被告人高橋留吉を懲役弐年及罰金千円に、被告人蓮岡弘次を懲役壱年六月に処する。

被告人高橋留吉に対し原審に於ける未決勾留日数中六十日を被告人蓮岡弘次に対し同五十日を夫々右各懲役刑に算入する。被告人高橋留吉が右罰金を完納することが出來ないときは、金百円を壱日の割合で換算した期間同被告人を労役場に留置する。

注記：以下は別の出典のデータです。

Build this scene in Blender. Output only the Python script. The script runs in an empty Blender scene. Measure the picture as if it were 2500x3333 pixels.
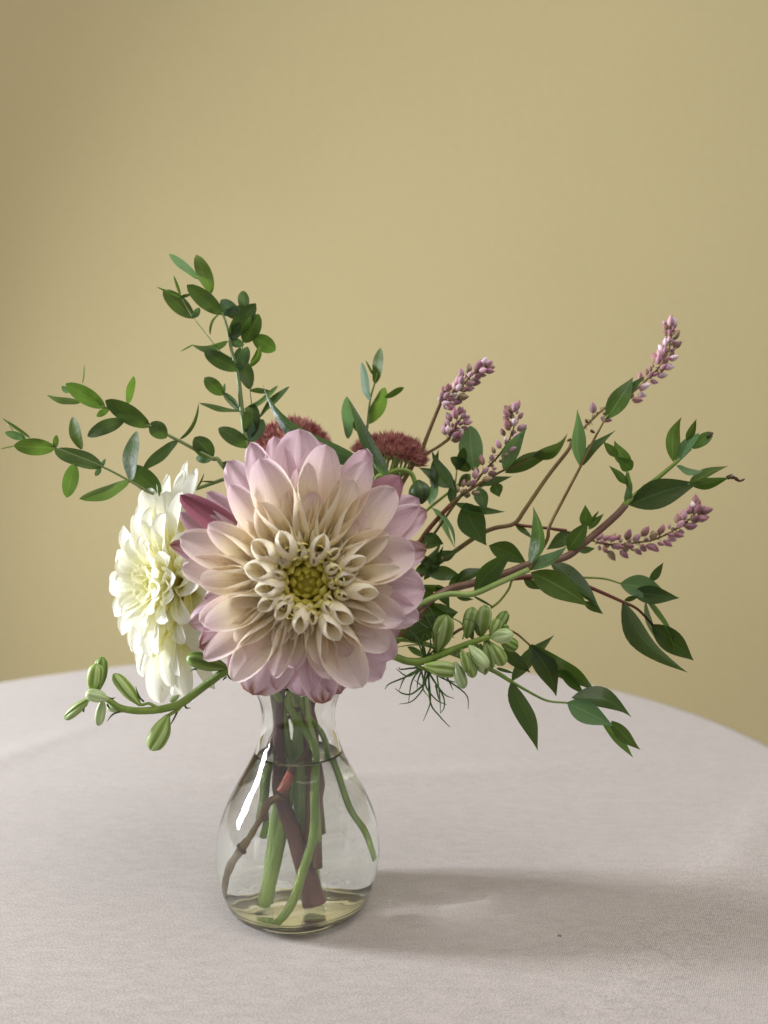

原審に於ける訴訟費用中弁護人佐々木龜三郞に支給した部分(金二千円)は被告人高橋留吉及原審相被告人小島一男の連帶負担とし当審の訴訟費用は全部被告人高橋留吉の負担とする。

理由

被告人高橋留吉弁護人市原庄八の控訴趣意の要旨は、原判決には証拠なくして被告人に有罪の判決を言渡し、又は証拠とすることの出來ないものを断罪の証拠とした違法がある。即ち原判決は証拠の標目に於て「第一、二共各被告人等の当公廷に於ける各関係部分に付判示同旨の供述及第一の(四)に付宮本貞夫作成の盜難申告書同(六)に付森傳吉及乾昭雄(乾昭夫の誤記と認む)作成の各同書同(七)に付佐々木將己作成の同書第二の(二)に付相被告人佐々木岩雄の当公廷に於ける判示運搬あつた旨の供述」とあつて、原判決が被告人高橋留吉の犯罪事実の証拠として掲げたものは、原審公判廷に於ける供述と被害者の盜難申告書のみである。而して盜難申告書は唯盜難に罹つたと云ふ事が記載してあるのみで、それに依つては何人が其の犯人であるが、即ち被告人高橋留吉が犯人であることは判らないのである。又各公判調書に依れば、第二回公判期日に於て檢察官が起訴状を朗読した後、裁判官が起訴状に対する冒頭陳述を求めたのに対し、被告人高橋は「小島と共謀したとの点を除きそれ以外は事実相違ありませんので別に陳述することはありません」と述べ次に「共謀したとの点が違ふと言つたが窃盜に行つた時被告人は現場へ行つたのか行かなかつたのか」との裁判官の問に対し、「現場へ行つた時には既に自轉車を盜んだ後であります」と供述して居るのみであつて、犯罪事実に対する供述は全記録を通じて爲されてゐないのである。然らば原判決が証拠に引用した公判廷に於ける被告人の判示と同旨の供述は檢察官の起訴状朗読に対する被告人の意見陳述以外には何もないことは記録上寔に明白であつて、斯る冒頭陳述のみを以て被告人の犯罪事実の自白であるとして証拠に採用することは刑事訴訟法上不法であるから、原判決は此の点に於て違法であり破棄すべきものであると謂ふのであつて、原審第二回公判調書に依れば被告人高橋留吉は所論の如く小島一男との共謀の点を否認して居るのに拘らず、原判決が之を判示同旨の供述として証拠に引用したのは、措辞稍簡に過ぎ聊か意を盡さざるの嫌があるが、公判廷に於て被告人が檢察官の朗読した起訴状の公訴事実を自認し事実は相違ないと陳述することは即ち公判廷に於ける自白に外ならず、之を証拠として他の証拠と相俟ち事実を認定することは毫も違法ではない。而して原判決は被告人の公判廷に於ける所論供述の外、相被告人小島一男の判示と同旨の供述及所論被害者の盜難申告書を補強証拠として窃盜の事実を認定したもので、之に依れば十分判示窃盜の事実を認定し得るから論旨は理由がない。